While one group cleaned Pepperell Branch Creek, the stream that runs alongside the new trail system, another group helped clear out an old pump house site that may one day be a scenic rest stop along the trail system. 

“It’s amazing how much work can get done when community partnerships take place,” said Laura Bell with the Auburn Water Resources Center. “With community momentum, we were able to clear over 27 bags of trash, 12 tires, multiple plastic chairs and cars, old pipes and other debris.” 

Opelika’s 20 Under 40 program is made up of 20 outstanding people under the age of 40 who live in Opelika, love Opelika and have a vested interest in shaping the direction of the city’s future. This year, the group selected the Creekline Trails of Opelika for its service project. The group will work on clearing debris and creating a more friendly seating destination for pedestrians. 

By working with the Auburn University Water Resources Center and Keep Opelika Beautiful, the 20 Under 40 group was able to leverage its project into an even larger cleanup event. Litter often gets washed into waterways via storm drains or illegal dumping; creek cleanups like this help protect local water resources. 

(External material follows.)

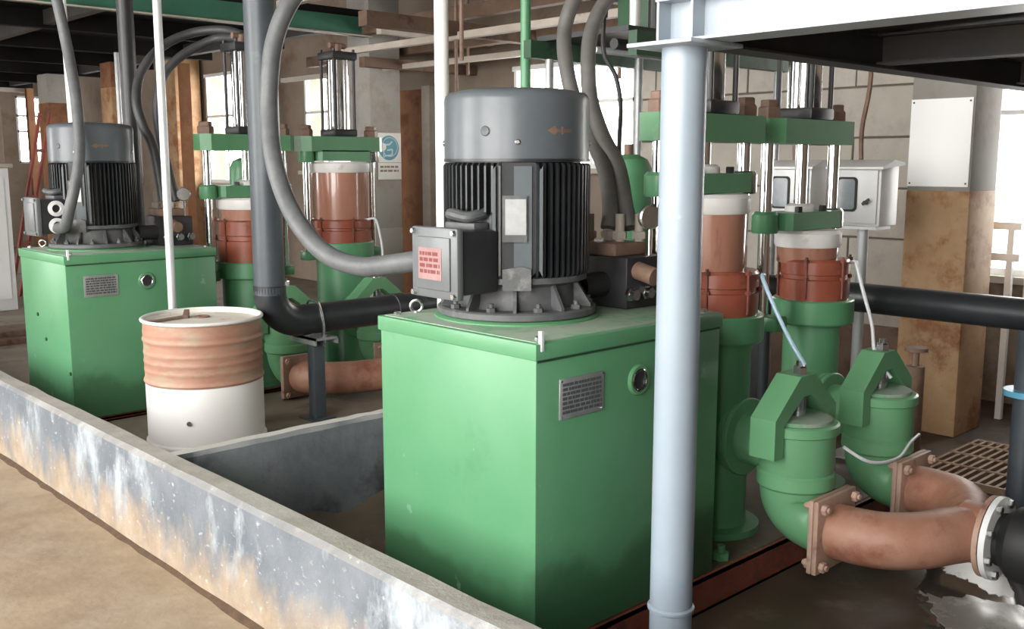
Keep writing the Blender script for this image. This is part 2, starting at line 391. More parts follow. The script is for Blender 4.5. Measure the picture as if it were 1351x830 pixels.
# far side wall, x = 7.5, with windows and block courses
WX = 7.5
openings = [(2.0, 2.98, .8, 2.7), (6.25, 7.95, 1.55, 2.62), (11.0, 12.15, 1.5, 2.78), (13.7, 15.05, 1.3, 2.98), (17.6, 19.2, 1.3, 3.1)]
mb = MB(); cur = -6.0
for (a, b, z0, z1) in openings:
    mb.box((WX + .02, cur, -.5), (WX + .3, a, 5.6)); mb.box((WX + .02, a, -.5), (WX + .3, b, z0)); mb.box((WX + .02, a, z1), (WX + .3, b, 5.6)); cur = b
mb.box((WX + .02, cur, -.5), (WX + .3, 22, 5.6))
wall_r = struct(mb.build('wall_right', 'wall_plain', smooth=0))
for i, (a, b, z0, z1) in enumerate(openings):
    f = MB(); t = .05
    f.box((WX - .02, a, z0), (WX + .08, b, z0 + t)); f.box((WX - .02, a, z1 - t), (WX + .08, b, z1))
    nm = max(1, round((b - a) / .62))
    for k in range(nm + 1):
        y = a + (b - a - t) * k / nm; f.box((WX, y, z0), (WX + .07, y + t * .8, z1))
    f.box((WX, a, z0 + (z1 - z0) * .6), (WX + .07, b, z0 + (z1 - z0) * .6 + .035))
    w = struct(f.build('window_%d' % (11 + i), 'white_enamel', smooth=0))
    for k in range(nm):
        y0 = a + (b - a - t) * k / nm + t * .8; y1 = a + (b - a - t) * (k + 1) / nm
        MB().box((WX + .03, y0, z0 + t), (WX + .036, y1, z1 - t)).build('pane', 'pane', w, smooth=0)
    MB().box((WX - .1, a - .05, z0 - .05), (WX + .05, b + .05, z0)).build('window_sill', 'wall_block', w, smooth=0)
    portal((WX + .35, (a + b) / 2, (z0 + z1) / 2), (0, PI / 2, 0), z1 - z0, b - a)
# block courses (joints recessed): stretch behind the near pumps
struct(MB().box((6.40, 2.99, ZF), (6.46, 5.2, .50)).build('wall_plinth', 'wood_beam', smooth=0))
rows = 8; hz = .392; z = -.16; rnd = random.Random(2)
MB().box((WX + .0, 2.98, -.16), (WX + .03, 6.2, 2.98)).build('joint_bed', 'wall_joint', wall_r, smooth=0)
for r in range(rows):
    y = 2.99 - (.5 if r % 2 else 0)
    while y < 6.2:
        y1 = min(y + 1.0, 6.2); y0 = max(y, 2.99)
        if y1 - y0 > .1:
            MB().box((WX - .03 + rnd.uniform(-.006, .006), y0 + .007, z + r * hz + .008), (WX + .02, y1 - .007, z + (r + 1) * hz - .008), .006).build('block', 'wall_block', wall_r, smooth=0)
        y += 1.0
# far end wall
mb = MB(); a, b, z0, z1 = 6.5, 7.0, 1.6, 2.9
mb.box((-3.8, 21, -.4), (a, 21.3, 5.6)); mb.box((b, 21, -.4), (9, 21.3, 5.6)); mb.box((a, 21, -.4), (b, 21.3, z0)); mb.box((a, 21, z1), (b, 21.3, 5.6))
struct(mb.build('wall_back', 'wall_plain', smooth=0))
f = MB()
for x in (6.5, 6.73, 6.96): f.box((x, 21.0, 1.6), (x + .04, 21.08, 2.9))
for zz in (1.6, 2.2, 2.5, 2.86): f.box((6.5, 21.0, zz), (7.0, 21.08, zz + .04))
w = struct(f.build('window_20', 'white_enamel', smooth=0)); MB().box((6.5, 21.04, 1.6), (7.0, 21.046, 2.9)).build('pane', 'pane', w, smooth=0)
# ceiling
struct(MB().box((-3.8, -6.3, 5.6), (9.3, 21.3, 5.75)).build('ceiling', 'roof_sheet', smooth=0))

# concrete columns with painted lower part
def column(x, y, w, label, split=1.43, low='col_lower', up='col_upper', h=5.6, z0=ZF):
    t = thing('concrete_column', (x + w / 2, y + w / 2, z0), label, 'column')
    MB().box((x, y, z0), (x + w, y + w, split), .012).build('lower_shaft', low, t)
    MB().box((x + .003, y + .003, split - .01), (x + w - .003, y + w - .003, h), .012).build('upper_shaft', up, t)
    return t
column(6.3, 2.57, .41, 'square concrete column with tan lower half and a white poster, right')
column(6.3, 8.90, .41, 'grey concrete column carrying the blue mask sign', split=.9, low='col_upper', z0=ZB)
column(7.05, 15.15, .42, 'brown painted column behind the far left pump', split=3.4, low='col_lower', z0=ZB)
column(5.35, 15.8, .42, 'red-brown column rising behind the far motor', split=2.5, h=2.925, low='brown_paint', z0=ZB)
column(5.1, 18.6, .42, 'dull tan column at the far left edge', split=2.5, h=2.925, low='wall_plain', z0=ZB)
column(5.35, 13.4, .36, 'pale tan column between far motor and thin grey pipe', split=2.6, h=2.925, low='col_lower', up='brown_paint', z0=ZB)
o = MB().box((7.3, 9.27, ZB), (7.5, 10.05, 2.45), .01).build('wall_pier', 'brown_paint'); tag(o, 'orange-brown wall pier behind the white pipe beside near motor', 'pier')
MB().box((7.28, 9.12, ZB), (7.5, 9.268, 2.48), .005).build('lit_side_strip', 'pale_beam', o)  # lit side of the pier, its brightness put into a paler strip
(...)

The Auburn University Water Resources Center operates several outreach programs, like Alabama Watershed Stewards and Alabama Water Watch, that aim to educate and inform people about water stewardship and ways they can get involved in making a difference locally. Keep Opelika Beautiful facilitates various beautification and cleanup activities across Opelika. 

Creekline Trails of Opelika, a citizen-driven project operating under Envision Opelika, led this collaboration of local groups and volunteers and sponsored a trail construction crew from the Southeast Conservation Corp (SECC). 

“We have a lot of work ahead of us, especially heading into 2023,” said Mike Akins, coordinator of Creekline Trails of Opelika. “As we get trail construction underway, participation by all these local volunteers and key collaborating groups makes a big difference. We are so grateful to see so much interest and energy.”

As the Creekline Trails of Opelika continues to make progress on providing trail access to the greater public, it’s clear that community partnerships can make long-term progress both feasible and fun.